● PROVIDED MATERIAL:
%%

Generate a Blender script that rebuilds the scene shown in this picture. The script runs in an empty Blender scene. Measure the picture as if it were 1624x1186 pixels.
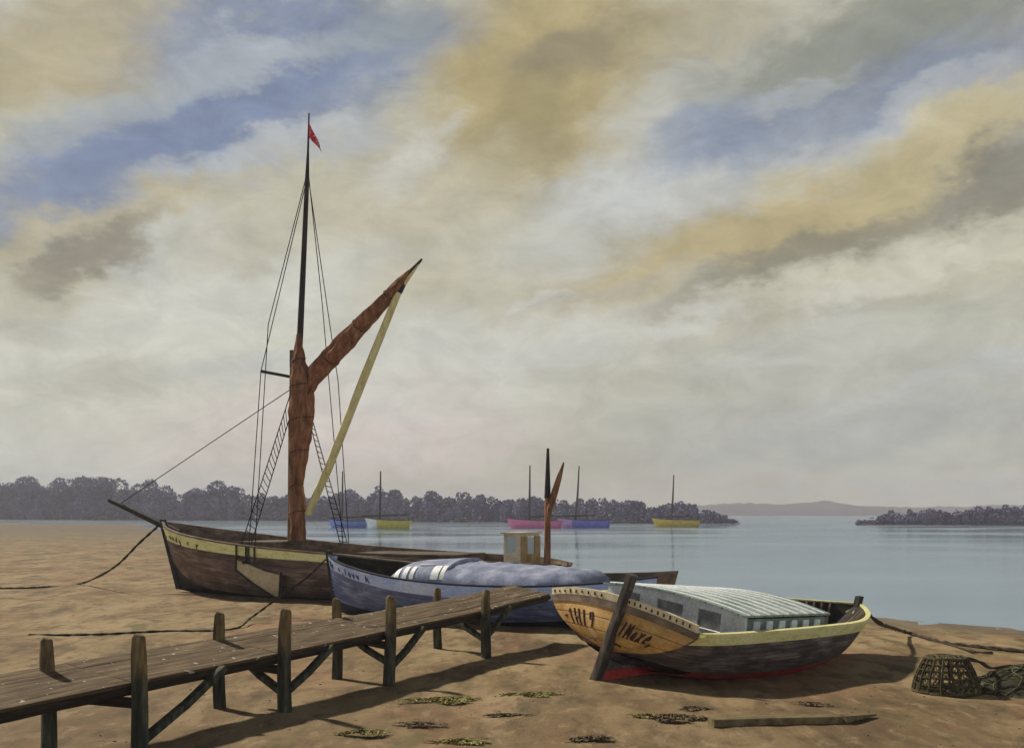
import bpy, math, random
import numpy as np
from mathutils import Vector, noise

R = math.radians
random.seed(7)
rng = np.random.default_rng(7)
SC = bpy.context.scene
COL = SC.collection

# ------------------------------------------------------------------ camera
CAMH = 2.5
cam_d = bpy.data.cameras.new('camera')
cam = bpy.data.objects.new('camera', cam_d)
COL.objects.link(cam)
cam.location = (0, 0, CAMH)
cam.rotation_euler = (R(90), 0, 0)
cam_d.sensor_width = 36
cam_d.lens = 39.9
cam_d.shift_y = 0.136
cam_d.clip_start = 0.1
cam_d.clip_end = 8000
SC.camera = cam
SC.view_settings.view_transform = 'Standard'
SC.view_settings.look = 'None'
SC.view_settings.gamma = 1
SC.view_settings.exposure = 0.0
SC.cycles.max_bounces = 6
SC.cycles.volume_bounces = 0


def P(u, v, Y):
    """a direction seen in the photograph, taken to the real distance Y"""
    return Vector(((u - 812) / 1800 * Y, Y, CAMH - (v - 814) / 1800 * Y))


# ------------------------------------------------------------------ world
def lin(r, g, b):
    f = lambda c: c / 12.92 if c <= 0.04045 else ((c + 0.055) / 1.055) ** 2.4
    return (f(r / 255), f(g / 255), f(b / 255), 1)


W = bpy.data.worlds.new('World')
SC.world = W
W.use_nodes = True
NT = W.node_tree
NT.nodes.clear()


def nn(t, **kw):
    n = NT.nodes.new(t)
    for k, v in kw.items():
        setattr(n, k, v)
    return n


def wmath(op, a, b=None, c=None, clamp=False):
    n = nn('ShaderNodeMath', operation=op, use_clamp=clamp)
    for i, x in enumerate((a, b, c)):
        if x is None:
            continue
        if isinstance(x, (int, float)):
            n.inputs[i].default_value = x
        else:
            NT.links.new(x, n.inputs[i])
    return n.outputs[0]


def wmix(f, a, b):
    n = nn('ShaderNodeMix', data_type='RGBA')
    for i, x in ((0, f), (6, a), (7, b)):
        if isinstance(x, (int, float)):
            n.inputs[i].default_value = x
        elif isinstance(x, tuple):
            n.inputs[i].default_value = x
        else:
            NT.links.new(x, n.inputs[i])
    return n.outputs[2]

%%

● TASK DESCRIPTION:
Your task is to repeat the material above exactly, without its pictures.

● TASK OUTPUT:
Generate a Blender script that rebuilds the scene shown in this picture. The script runs in an empty Blender scene. Measure the picture as if it were 1624x1186 pixels.
import bpy, math, random
import numpy as np
from mathutils import Vector, noise

R = math.radians
random.seed(7)
rng = np.random.default_rng(7)
SC = bpy.context.scene
COL = SC.collection

# ------------------------------------------------------------------ camera
CAMH = 2.5
cam_d = bpy.data.cameras.new('camera')
cam = bpy.data.objects.new('camera', cam_d)
COL.objects.link(cam)
cam.location = (0, 0, CAMH)
cam.rotation_euler = (R(90), 0, 0)
cam_d.sensor_width = 36
cam_d.lens = 39.9
cam_d.shift_y = 0.136
cam_d.clip_start = 0.1
cam_d.clip_end = 8000
SC.camera = cam
SC.view_settings.view_transform = 'Standard'
SC.view_settings.look = 'None'
SC.view_settings.gamma = 1
SC.view_settings.exposure = 0.0
SC.cycles.max_bounces = 6
SC.cycles.volume_bounces = 0


def P(u, v, Y):
    """a direction seen in the photograph, taken to the real distance Y"""
    return Vector(((u - 812) / 1800 * Y, Y, CAMH - (v - 814) / 1800 * Y))


# ------------------------------------------------------------------ world
def lin(r, g, b):
    f = lambda c: c / 12.92 if c <= 0.04045 else ((c + 0.055) / 1.055) ** 2.4
    return (f(r / 255), f(g / 255), f(b / 255), 1)


W = bpy.data.worlds.new('World')
SC.world = W
W.use_nodes = True
NT = W.node_tree
NT.nodes.clear()


def nn(t, **kw):
    n = NT.nodes.new(t)
    for k, v in kw.items():
        setattr(n, k, v)
    return n


def wmath(op, a, b=None, c=None, clamp=False):
    n = nn('ShaderNodeMath', operation=op, use_clamp=clamp)
    for i, x in enumerate((a, b, c)):
        if x is None:
            continue
        if isinstance(x, (int, float)):
            n.inputs[i].default_value = x
        else:
            NT.links.new(x, n.inputs[i])
    return n.outputs[0]


def wmix(f, a, b):
    n = nn('ShaderNodeMix', data_type='RGBA')
    for i, x in ((0, f), (6, a), (7, b)):
        if isinstance(x, (int, float)):
            n.inputs[i].default_value = x
        elif isinstance(x, tuple):
            n.inputs[i].default_value = x
        else:
            NT.links.new(x, n.inputs[i])
    return n.outputs[2]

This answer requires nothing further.